Facile wet chemical synthesis of Al doped CuO nanoleaves for carbon monoxide gas sensor applications

Abstract

pure and Al doped CuO nanostructures were synthesized by a facile co-precipitation method and used for fabrication of highly sensitive, low cost and low temperature carbon monoxide (CO) gas sensors. Gas responses of the fabricated sensors were measured for different CO concentrations (35−12500ppm) and at different temperatures(70°−230°C). The crystalline structure, morphology, surface area and elemental composition of the prepared nanostructures were characterized by XRD, FE-SEM, TEM, BET, EDX and Mapping analyses. Our results indicated that Al doping has increased the response of CuO nanostructures to CO. The improving effect of Al dopant for CuO nanostructures was discussed through the morphological change and increase of the surface area of CuO nanostructures.
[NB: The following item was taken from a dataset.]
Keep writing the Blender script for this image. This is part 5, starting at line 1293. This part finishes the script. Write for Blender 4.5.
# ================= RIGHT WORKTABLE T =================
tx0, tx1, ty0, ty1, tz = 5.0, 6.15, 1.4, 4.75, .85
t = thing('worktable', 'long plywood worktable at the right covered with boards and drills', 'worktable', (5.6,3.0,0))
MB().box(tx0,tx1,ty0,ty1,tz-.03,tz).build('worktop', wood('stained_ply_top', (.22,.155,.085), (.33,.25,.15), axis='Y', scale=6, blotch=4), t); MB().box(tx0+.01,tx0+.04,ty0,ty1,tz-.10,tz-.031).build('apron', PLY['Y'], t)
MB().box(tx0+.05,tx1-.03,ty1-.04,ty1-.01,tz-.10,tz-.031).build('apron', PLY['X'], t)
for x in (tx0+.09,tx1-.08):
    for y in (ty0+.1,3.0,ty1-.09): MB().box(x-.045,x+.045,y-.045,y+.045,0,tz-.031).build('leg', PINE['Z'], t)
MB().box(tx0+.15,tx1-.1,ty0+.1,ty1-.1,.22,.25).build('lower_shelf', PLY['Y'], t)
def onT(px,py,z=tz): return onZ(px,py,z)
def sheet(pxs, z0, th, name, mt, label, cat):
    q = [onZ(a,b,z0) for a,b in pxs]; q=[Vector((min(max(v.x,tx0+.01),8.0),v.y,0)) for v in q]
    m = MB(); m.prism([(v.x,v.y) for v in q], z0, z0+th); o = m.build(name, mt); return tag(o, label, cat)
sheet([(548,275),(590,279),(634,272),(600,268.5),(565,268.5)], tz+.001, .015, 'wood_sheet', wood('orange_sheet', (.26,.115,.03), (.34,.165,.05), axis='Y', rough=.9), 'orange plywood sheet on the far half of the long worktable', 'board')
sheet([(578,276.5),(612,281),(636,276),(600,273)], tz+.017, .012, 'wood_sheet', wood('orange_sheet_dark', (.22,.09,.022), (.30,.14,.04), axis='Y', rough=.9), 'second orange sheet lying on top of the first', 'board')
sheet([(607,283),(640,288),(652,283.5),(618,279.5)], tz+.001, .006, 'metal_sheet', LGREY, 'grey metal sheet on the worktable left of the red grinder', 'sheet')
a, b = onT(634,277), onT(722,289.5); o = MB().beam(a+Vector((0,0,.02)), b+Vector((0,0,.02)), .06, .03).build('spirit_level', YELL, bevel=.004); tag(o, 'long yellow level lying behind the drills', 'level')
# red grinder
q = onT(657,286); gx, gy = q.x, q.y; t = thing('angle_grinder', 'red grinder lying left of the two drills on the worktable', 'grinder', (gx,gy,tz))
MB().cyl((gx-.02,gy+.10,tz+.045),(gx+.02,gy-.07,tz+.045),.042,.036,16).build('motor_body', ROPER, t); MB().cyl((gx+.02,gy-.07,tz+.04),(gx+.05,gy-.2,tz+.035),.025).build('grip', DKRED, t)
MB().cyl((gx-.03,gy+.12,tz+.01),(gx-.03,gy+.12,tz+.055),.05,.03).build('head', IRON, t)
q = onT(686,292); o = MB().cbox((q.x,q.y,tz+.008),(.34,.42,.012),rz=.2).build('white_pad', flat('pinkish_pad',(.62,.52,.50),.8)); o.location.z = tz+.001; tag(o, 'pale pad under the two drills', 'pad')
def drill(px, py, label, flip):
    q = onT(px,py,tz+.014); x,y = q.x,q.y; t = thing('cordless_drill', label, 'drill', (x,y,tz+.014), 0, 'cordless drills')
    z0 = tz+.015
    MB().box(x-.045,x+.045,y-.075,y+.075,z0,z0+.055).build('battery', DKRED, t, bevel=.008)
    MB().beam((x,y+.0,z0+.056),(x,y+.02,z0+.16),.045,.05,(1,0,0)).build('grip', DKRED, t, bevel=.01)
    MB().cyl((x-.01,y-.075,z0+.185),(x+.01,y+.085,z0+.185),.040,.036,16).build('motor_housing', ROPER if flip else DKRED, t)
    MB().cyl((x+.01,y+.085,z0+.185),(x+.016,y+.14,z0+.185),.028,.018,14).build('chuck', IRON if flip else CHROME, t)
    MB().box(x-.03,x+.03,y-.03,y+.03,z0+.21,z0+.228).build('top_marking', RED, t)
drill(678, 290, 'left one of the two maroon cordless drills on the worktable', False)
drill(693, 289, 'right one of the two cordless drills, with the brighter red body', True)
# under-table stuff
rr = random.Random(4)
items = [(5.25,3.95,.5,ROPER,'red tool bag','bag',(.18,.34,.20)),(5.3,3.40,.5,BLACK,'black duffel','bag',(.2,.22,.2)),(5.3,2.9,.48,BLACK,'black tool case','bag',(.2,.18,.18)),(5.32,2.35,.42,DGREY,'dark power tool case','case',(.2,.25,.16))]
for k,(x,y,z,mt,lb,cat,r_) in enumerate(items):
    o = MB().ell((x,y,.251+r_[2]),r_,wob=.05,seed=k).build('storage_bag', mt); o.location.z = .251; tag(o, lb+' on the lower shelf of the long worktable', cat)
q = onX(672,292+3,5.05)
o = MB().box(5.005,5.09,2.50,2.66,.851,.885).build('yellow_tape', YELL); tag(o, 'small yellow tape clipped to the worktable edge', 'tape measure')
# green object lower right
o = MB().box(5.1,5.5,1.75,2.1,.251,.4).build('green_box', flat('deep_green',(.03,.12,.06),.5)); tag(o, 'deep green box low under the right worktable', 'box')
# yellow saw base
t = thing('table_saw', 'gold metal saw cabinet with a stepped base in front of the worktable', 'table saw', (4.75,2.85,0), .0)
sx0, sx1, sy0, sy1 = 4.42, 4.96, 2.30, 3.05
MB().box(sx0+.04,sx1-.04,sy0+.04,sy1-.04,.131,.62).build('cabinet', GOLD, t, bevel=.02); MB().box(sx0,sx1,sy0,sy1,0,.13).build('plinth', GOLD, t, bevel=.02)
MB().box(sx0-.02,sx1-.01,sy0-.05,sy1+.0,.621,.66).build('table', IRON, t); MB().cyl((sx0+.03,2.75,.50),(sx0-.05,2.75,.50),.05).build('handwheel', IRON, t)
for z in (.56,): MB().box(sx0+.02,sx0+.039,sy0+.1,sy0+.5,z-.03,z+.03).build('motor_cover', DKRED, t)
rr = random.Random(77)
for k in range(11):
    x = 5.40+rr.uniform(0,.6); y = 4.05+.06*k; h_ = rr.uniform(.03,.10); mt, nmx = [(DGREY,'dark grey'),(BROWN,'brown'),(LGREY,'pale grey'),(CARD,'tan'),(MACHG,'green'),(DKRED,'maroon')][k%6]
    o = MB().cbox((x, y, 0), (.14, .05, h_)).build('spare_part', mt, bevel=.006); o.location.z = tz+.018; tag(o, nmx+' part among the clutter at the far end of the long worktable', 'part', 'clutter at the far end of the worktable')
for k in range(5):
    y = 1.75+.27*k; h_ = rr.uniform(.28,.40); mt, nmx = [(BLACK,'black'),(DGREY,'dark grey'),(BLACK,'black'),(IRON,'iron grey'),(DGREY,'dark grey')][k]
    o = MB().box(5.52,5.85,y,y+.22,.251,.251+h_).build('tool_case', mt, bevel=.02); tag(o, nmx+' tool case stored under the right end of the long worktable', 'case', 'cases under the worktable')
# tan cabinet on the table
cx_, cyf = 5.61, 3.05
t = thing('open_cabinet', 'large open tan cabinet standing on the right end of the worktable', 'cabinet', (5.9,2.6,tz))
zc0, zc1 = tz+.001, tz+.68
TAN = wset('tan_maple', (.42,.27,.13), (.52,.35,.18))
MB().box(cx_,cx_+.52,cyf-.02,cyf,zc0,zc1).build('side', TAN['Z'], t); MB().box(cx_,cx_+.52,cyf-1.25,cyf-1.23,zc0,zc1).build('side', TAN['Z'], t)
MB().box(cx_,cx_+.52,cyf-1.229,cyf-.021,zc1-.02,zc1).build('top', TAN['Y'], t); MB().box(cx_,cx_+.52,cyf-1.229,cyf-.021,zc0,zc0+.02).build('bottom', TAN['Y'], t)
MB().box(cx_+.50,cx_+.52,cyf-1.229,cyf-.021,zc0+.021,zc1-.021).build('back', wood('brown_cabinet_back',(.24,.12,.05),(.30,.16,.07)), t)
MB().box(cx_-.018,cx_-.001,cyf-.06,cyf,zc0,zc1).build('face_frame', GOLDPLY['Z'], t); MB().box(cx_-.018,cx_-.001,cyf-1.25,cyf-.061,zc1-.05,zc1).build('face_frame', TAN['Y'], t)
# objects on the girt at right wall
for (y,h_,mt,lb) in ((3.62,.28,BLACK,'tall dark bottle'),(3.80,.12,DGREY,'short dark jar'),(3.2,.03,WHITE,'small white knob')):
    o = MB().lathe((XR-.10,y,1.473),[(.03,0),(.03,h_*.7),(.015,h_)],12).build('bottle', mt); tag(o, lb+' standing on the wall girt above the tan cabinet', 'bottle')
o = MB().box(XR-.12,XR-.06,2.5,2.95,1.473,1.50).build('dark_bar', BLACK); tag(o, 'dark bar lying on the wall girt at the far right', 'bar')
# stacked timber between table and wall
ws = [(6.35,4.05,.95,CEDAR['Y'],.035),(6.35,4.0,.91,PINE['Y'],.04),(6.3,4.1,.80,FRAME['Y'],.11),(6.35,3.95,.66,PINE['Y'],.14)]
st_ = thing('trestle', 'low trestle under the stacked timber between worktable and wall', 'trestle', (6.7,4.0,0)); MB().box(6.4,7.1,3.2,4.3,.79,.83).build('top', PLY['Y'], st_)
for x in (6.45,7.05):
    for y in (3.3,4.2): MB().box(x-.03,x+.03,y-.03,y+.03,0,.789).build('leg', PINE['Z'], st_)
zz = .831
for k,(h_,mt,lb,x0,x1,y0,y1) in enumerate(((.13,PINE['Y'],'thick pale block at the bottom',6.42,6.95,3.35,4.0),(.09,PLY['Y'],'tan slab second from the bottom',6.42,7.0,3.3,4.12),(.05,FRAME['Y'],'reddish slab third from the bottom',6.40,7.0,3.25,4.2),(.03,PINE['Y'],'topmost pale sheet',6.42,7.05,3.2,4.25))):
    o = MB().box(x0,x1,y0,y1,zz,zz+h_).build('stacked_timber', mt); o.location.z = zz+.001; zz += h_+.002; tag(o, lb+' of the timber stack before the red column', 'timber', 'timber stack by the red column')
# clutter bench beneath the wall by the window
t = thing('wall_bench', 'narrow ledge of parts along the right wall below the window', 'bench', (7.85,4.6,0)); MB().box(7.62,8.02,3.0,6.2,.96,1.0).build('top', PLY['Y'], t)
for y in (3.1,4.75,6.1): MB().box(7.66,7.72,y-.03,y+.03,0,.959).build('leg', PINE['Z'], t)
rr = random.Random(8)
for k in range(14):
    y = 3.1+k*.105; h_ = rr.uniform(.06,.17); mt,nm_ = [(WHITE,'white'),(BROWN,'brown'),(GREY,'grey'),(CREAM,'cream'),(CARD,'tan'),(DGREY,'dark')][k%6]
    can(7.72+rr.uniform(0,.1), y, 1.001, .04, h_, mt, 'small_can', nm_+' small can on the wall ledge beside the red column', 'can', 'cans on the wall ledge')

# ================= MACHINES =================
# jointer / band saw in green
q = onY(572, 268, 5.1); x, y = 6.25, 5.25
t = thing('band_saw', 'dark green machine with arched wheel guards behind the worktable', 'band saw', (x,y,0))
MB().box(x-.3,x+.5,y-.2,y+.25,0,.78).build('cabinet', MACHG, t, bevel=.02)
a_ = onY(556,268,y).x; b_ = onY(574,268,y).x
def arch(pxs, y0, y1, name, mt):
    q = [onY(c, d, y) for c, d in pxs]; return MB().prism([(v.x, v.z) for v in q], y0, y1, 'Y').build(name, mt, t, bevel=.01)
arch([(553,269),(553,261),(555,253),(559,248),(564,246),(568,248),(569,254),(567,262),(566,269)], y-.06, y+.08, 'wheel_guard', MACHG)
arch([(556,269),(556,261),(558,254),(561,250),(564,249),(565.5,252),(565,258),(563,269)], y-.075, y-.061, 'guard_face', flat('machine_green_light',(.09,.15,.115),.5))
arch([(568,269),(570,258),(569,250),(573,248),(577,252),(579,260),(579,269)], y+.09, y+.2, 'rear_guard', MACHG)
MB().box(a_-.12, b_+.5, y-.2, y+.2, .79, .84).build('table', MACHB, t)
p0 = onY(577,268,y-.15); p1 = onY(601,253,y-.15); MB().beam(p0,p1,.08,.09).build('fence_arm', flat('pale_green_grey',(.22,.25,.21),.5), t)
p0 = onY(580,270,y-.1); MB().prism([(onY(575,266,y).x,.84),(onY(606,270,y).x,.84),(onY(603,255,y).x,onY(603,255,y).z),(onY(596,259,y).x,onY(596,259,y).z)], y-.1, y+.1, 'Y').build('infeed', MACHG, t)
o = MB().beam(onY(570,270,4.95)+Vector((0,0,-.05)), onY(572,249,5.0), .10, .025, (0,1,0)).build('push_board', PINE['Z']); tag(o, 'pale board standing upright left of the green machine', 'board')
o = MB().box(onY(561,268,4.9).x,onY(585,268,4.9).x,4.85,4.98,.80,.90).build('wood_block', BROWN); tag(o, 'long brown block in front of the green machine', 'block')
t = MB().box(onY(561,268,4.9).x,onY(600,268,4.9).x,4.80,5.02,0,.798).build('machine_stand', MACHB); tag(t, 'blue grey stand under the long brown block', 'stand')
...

FESEM analysis has shown that Al dopant has restricted growth of CuO nanostructure in three dimensions and led to formation of two dimensional nanoleaves with larger effective surface area for adsorption of gas molecules and therefore higher response to CO. At the optimum operating temperature, the maximum response to 800 ppm CO for Al doped CuO nanoleaves is within 20% larger than the maximum response for pure CuO nanostructures.